Como toda dictadura tiene resistencia, también la hubo en forma de contracultura. La gran cantidad de peñas folclóricas (muchas clandestinas) que proliferaron por todo Chile fueron espacios vivos donde la música, la literatura, la danza, el teatro se mantuvieron a salvo como espacios de creación. A mi juicio, el punto más alto lo alcanzó el recordado Café del Cerro en el barrio Bellavista, que prácticamente fue la gran trinchera desde donde se resistió, dando un escenario a los artistas nuevos y acogiendo a los que poco a poco volvían del exilio.
Quizás la emoción que mejor resume el vivir en dictadura es el miedo. Miedo a todo y a todos. La incertidumbre sobre el futuro permeaba clases sociales y rangos etarios.
Y uno de los miedos que más se repiten era el miedo al hambre.
Chile retornó a la democracia con un 40% de la población en situación de pobreza. Los principales gritos en las manifestaciones populares contra la dictadura eran ‘Pan trabajo justicia y libertad’ y ‘A puro pan a puro té, así nos tiene Pinochet’. Daban cuenta de una pobreza que avanzaba con el hambre a cuestas.

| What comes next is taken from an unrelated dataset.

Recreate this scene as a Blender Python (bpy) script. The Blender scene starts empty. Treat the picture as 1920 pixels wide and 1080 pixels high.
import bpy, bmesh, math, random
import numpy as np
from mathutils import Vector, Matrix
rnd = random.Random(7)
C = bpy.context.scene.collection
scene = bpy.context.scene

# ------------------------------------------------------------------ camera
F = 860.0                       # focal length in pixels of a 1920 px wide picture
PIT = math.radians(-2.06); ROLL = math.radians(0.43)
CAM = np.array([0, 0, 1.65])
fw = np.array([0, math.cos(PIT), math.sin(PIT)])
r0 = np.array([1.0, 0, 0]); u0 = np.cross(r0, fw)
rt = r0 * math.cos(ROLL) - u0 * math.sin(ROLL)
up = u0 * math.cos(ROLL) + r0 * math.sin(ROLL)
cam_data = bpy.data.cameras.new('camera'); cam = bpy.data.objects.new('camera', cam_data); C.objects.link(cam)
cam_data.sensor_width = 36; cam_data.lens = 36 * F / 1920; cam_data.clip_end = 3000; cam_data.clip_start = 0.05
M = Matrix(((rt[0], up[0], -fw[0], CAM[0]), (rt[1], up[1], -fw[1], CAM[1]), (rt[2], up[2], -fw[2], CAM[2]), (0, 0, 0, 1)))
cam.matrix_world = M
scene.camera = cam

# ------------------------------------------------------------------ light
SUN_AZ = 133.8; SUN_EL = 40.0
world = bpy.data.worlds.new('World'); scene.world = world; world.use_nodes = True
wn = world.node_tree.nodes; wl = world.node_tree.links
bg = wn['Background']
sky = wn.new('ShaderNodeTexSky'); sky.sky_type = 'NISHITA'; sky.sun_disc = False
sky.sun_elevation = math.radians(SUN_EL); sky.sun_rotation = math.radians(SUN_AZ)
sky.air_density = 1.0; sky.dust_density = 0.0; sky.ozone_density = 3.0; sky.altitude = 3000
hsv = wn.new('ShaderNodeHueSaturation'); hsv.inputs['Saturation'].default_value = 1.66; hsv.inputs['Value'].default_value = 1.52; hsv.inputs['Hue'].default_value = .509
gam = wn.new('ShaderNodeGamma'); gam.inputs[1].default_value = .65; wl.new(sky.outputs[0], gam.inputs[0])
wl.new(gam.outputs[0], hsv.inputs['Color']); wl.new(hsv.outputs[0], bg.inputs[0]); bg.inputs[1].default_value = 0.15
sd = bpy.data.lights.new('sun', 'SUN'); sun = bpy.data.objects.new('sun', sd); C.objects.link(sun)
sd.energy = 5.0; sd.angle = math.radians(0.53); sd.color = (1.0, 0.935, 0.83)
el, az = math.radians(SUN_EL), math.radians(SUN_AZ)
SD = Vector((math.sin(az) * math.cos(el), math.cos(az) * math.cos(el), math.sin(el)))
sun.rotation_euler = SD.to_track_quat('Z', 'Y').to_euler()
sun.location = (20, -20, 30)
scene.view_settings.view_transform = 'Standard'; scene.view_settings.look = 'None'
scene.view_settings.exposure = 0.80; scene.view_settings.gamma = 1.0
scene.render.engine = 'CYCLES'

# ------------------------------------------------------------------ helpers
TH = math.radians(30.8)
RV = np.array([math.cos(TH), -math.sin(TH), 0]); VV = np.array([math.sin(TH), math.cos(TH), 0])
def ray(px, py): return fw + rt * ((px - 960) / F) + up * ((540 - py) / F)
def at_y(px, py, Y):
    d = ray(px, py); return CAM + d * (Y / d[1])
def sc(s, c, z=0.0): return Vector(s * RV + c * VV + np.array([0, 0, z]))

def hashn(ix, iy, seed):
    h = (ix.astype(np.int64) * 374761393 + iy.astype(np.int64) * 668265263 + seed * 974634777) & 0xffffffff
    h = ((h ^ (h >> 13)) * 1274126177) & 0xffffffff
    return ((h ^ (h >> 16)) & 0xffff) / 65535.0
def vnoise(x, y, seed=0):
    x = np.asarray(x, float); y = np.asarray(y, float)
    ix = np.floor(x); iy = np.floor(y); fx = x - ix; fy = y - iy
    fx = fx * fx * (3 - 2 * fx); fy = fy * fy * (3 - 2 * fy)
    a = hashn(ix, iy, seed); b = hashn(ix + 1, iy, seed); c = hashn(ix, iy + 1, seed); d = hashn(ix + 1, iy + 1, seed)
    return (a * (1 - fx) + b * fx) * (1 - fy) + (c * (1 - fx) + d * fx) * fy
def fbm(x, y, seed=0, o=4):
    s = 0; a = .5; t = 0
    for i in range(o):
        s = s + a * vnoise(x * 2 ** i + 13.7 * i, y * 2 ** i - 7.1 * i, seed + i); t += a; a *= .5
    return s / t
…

Una gran parte de la población se organizaba de manera colectiva en múltiples ollas comunes (olla comunitaria realizada por vecinos para dar comida a sus familias) repartidas a lo largo del país.
Resulta paradójico escribir sobre comer en Chile durante la dictadura con las feroces cifras de pobreza que nos dejó ese doloroso período.
El hambre en Chile durante la dictadura no da para escribir una columna, da para escribir varios libros.